16. By its whole character the Lovestone leadership is the logical American banner-bearer of the demagogic and unscrupulous international campaign against the leaders of the Russian Opposition. The aspirations of certain former leaders of the opposition in the American party to grasp this banner for themselves are pathetically futile. The hopes of the Foster group to escape thereby the factional persecution of the Lovestone group and to secure their organizational positions can succeed only insofar as they surrender their former opposition standpoint. The whole course of the Lovestone group, which has no roots in the labor movement, is toward a monopoly of the party apparatus, and cannot be otherwise.

17. We declare our intention to appeal to the plenum of the Central Executive Committee to reverse the action of the Polcom against us, which is motivated by neither principled foundation nor party interest, and is the result purely of factional considerations and bureaucratic fear of discussion and criticism.

18. The arbitrary decisions made against us cannot in the slightest degree change our position as Communists, since the party we helped to found and build is our party.
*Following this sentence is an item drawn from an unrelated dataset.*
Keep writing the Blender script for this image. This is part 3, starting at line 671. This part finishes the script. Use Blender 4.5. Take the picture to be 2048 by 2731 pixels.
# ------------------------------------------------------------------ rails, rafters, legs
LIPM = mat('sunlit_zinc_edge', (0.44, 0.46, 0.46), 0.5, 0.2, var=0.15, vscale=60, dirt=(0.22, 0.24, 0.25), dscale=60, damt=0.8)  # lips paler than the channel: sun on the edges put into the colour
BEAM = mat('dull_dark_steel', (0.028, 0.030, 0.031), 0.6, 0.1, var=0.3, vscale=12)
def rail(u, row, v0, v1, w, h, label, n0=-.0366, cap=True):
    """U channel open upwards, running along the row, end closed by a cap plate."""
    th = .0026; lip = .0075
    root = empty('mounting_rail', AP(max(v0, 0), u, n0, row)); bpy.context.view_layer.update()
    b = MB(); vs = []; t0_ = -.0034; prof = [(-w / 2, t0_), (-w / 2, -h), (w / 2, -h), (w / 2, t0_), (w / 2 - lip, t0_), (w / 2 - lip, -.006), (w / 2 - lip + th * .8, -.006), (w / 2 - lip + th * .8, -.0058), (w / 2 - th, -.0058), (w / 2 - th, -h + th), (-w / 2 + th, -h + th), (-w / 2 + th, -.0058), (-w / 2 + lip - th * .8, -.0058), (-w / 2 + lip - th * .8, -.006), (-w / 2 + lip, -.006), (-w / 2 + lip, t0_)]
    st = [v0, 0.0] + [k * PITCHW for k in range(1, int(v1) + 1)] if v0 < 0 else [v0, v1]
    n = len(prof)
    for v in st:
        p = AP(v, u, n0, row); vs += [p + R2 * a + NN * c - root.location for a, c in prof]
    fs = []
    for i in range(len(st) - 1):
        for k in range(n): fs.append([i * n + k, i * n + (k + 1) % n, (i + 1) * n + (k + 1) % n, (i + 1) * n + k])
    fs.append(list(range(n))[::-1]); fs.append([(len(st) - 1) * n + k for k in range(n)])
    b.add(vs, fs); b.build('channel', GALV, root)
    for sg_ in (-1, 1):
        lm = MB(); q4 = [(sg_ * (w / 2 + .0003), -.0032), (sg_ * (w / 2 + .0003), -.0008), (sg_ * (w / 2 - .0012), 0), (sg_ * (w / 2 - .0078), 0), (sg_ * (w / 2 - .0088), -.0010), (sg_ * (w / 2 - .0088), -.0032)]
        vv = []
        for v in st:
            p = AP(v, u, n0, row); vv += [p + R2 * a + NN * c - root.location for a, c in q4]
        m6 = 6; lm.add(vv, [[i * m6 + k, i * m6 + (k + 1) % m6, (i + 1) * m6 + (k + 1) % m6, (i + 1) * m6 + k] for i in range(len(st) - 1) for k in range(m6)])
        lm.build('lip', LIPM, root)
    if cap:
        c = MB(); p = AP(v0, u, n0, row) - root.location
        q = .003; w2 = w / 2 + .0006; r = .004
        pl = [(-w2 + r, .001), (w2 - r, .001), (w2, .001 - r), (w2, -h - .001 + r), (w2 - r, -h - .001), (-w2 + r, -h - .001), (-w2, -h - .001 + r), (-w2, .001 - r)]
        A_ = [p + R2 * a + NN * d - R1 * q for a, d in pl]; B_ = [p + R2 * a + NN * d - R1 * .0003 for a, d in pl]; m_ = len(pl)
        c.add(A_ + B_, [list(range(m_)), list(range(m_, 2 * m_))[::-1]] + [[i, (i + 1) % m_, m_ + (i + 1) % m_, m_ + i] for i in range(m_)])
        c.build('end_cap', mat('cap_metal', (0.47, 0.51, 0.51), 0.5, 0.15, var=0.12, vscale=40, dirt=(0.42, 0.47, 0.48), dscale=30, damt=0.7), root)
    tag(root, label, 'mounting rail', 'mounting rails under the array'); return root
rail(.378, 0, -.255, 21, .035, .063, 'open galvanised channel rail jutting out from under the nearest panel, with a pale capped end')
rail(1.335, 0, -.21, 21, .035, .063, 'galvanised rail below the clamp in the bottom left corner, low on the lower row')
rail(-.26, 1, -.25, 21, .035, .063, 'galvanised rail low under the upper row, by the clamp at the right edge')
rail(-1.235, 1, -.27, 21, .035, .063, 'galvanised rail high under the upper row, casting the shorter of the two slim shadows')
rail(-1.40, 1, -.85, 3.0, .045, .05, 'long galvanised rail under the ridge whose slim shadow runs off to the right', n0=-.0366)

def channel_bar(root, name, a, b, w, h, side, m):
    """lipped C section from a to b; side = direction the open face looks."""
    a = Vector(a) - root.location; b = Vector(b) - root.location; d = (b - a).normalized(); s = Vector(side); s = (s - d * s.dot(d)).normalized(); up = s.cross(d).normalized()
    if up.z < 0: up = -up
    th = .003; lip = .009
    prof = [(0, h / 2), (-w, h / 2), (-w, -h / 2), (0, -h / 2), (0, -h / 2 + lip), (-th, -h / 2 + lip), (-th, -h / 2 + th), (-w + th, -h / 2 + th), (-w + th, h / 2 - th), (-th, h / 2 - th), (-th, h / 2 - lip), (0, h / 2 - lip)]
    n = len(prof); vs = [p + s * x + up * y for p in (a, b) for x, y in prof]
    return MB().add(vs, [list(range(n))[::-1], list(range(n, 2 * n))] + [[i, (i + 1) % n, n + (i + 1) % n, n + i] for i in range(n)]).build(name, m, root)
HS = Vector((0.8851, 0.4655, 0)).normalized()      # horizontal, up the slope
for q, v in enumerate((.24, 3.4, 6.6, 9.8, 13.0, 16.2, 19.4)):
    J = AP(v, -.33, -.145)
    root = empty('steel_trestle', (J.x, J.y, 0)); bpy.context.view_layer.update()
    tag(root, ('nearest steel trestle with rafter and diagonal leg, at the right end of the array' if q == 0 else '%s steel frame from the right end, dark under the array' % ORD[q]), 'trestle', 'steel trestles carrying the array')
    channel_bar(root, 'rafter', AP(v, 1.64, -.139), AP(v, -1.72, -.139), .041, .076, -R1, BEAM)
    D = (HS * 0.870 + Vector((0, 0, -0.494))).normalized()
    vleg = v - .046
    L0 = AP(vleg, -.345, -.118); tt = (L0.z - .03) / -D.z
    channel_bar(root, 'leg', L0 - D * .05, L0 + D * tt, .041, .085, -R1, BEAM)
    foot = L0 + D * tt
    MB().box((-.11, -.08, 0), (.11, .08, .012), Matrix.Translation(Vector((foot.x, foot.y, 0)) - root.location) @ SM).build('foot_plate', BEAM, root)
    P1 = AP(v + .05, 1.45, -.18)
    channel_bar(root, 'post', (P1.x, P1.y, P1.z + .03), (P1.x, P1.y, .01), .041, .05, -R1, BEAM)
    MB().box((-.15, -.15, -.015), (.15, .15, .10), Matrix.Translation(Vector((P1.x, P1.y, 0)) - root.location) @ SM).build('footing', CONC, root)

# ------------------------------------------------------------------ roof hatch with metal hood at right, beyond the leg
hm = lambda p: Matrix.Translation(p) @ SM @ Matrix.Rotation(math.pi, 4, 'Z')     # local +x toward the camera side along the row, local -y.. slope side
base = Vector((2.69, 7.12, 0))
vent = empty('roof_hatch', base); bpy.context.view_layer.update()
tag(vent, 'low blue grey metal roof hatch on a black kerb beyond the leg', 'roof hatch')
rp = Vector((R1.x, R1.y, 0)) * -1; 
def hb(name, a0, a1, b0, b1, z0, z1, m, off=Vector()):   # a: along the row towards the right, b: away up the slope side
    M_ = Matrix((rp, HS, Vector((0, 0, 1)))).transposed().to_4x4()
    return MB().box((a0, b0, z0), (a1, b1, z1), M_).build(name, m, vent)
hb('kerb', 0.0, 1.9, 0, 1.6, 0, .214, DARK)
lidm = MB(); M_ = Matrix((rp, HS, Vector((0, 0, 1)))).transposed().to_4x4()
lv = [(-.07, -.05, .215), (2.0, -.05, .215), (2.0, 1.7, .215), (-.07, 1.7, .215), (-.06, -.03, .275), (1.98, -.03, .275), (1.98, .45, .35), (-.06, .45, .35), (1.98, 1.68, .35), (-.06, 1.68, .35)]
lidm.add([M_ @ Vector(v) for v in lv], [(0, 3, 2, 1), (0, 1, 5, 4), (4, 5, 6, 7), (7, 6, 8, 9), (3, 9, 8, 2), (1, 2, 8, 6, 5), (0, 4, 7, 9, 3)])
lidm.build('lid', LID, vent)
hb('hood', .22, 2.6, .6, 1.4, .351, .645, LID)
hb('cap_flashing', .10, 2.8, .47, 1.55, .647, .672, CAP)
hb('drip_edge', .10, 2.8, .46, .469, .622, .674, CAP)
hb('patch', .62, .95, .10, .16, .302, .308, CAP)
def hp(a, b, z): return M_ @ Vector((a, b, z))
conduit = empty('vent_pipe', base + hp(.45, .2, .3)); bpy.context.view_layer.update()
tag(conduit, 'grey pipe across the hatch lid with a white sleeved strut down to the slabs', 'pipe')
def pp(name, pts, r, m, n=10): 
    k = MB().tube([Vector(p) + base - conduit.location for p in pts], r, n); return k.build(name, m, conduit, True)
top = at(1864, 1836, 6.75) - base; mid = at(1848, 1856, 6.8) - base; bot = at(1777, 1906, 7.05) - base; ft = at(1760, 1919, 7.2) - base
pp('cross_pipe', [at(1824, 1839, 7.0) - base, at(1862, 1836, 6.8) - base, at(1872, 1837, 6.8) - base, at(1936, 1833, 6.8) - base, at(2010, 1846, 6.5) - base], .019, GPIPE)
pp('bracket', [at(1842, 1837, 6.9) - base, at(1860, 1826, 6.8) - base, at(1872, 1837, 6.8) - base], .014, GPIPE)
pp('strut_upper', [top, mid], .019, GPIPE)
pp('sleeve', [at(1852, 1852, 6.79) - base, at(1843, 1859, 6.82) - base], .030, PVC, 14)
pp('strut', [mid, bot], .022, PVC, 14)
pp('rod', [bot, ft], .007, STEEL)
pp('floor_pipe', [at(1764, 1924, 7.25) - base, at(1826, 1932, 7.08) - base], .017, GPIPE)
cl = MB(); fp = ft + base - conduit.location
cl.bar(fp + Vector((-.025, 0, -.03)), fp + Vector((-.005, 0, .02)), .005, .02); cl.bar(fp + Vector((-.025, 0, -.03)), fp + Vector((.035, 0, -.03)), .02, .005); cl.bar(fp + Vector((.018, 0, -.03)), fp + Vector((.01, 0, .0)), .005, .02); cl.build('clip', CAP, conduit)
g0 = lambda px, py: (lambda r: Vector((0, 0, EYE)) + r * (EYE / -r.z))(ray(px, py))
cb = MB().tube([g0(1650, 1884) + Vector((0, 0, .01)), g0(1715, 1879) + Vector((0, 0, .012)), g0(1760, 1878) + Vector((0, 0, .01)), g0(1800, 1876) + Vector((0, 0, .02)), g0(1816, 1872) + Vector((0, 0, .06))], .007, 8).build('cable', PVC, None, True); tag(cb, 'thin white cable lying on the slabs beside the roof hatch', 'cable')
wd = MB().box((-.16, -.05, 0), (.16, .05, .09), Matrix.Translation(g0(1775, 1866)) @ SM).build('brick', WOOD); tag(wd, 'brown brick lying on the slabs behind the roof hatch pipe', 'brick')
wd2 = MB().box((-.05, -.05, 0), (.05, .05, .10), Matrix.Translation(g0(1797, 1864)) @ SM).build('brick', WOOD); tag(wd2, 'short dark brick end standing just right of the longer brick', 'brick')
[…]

Reserving the right to express our viewpoint and opinion on these disputed questions, we will continue to adhere to the discipline and decisions of the party as heretofore. Under all circumstances we will continue to live with the party and work for its future.

19. We demand that simultaneously with the announcement of the decision of the Polcom on the outcome of this hearing, our statement shall be given to the party in the same manner.